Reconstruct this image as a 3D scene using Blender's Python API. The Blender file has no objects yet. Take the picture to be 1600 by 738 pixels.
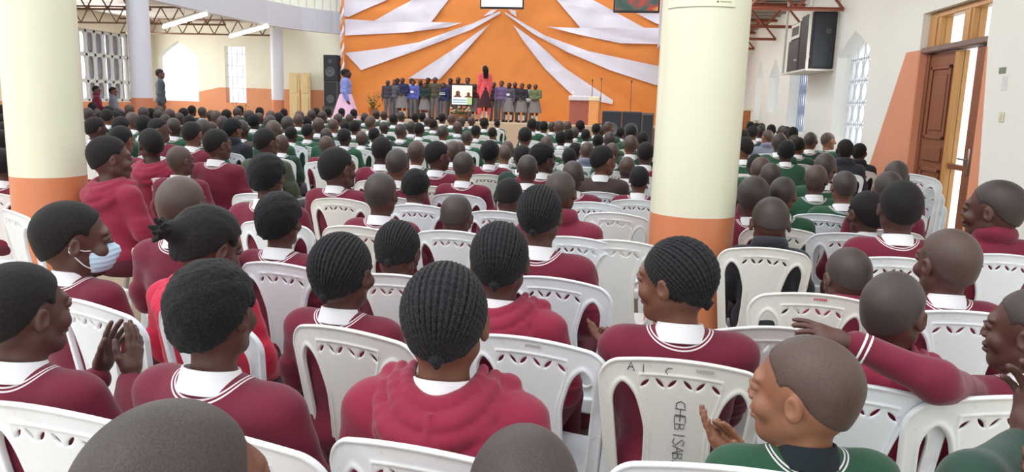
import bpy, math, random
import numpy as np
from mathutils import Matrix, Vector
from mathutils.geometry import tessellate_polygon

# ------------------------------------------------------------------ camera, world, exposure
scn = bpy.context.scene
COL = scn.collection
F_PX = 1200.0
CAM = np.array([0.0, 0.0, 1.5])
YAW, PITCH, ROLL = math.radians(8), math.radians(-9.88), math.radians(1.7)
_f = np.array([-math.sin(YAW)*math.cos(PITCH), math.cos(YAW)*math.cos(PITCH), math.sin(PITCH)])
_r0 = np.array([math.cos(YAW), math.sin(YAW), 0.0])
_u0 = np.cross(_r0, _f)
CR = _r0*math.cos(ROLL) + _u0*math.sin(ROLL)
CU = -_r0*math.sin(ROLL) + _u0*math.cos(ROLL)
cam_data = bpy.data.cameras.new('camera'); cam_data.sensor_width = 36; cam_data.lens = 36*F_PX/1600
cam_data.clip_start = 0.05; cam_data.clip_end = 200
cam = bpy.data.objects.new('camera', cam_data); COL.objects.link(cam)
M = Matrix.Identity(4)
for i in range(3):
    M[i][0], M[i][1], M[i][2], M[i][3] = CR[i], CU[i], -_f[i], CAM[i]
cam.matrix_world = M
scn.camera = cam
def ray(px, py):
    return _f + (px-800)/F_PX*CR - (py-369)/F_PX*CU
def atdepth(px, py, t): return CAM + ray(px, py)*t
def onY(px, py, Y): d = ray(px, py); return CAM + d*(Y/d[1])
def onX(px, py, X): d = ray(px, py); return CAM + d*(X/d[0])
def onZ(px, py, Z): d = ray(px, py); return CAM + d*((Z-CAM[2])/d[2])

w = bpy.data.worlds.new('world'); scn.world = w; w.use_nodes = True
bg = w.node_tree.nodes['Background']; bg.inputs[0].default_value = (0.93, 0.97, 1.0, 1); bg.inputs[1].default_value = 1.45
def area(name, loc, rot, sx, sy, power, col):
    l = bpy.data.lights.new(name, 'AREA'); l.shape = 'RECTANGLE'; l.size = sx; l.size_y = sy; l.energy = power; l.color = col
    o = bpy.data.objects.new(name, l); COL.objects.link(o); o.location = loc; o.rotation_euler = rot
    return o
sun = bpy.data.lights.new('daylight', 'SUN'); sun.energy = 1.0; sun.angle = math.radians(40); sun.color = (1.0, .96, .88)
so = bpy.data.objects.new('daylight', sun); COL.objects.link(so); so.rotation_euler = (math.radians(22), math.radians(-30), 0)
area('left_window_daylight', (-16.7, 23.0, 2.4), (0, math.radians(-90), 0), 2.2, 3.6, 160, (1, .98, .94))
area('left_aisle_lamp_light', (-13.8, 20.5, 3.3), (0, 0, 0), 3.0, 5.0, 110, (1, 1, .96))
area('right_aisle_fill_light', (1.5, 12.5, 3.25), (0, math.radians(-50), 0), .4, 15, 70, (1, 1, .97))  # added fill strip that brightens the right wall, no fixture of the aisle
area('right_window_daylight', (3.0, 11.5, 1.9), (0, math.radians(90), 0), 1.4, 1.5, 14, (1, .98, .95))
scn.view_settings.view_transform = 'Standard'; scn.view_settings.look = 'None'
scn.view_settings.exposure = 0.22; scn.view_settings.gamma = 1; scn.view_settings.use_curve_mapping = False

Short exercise
Restate exactly, please, only the lines between the start of the data and the line containing "from mathutils.geometry import", both ends included, skipping the pictures.

Solution to the problem
Reconstruct this image as a 3D scene using Blender's Python API. The Blender file has no objects yet. Take the picture to be 1600 by 738 pixels.
import bpy, math, random
import numpy as np
from mathutils import Matrix, Vector
from mathutils.geometry import tessellate_polygon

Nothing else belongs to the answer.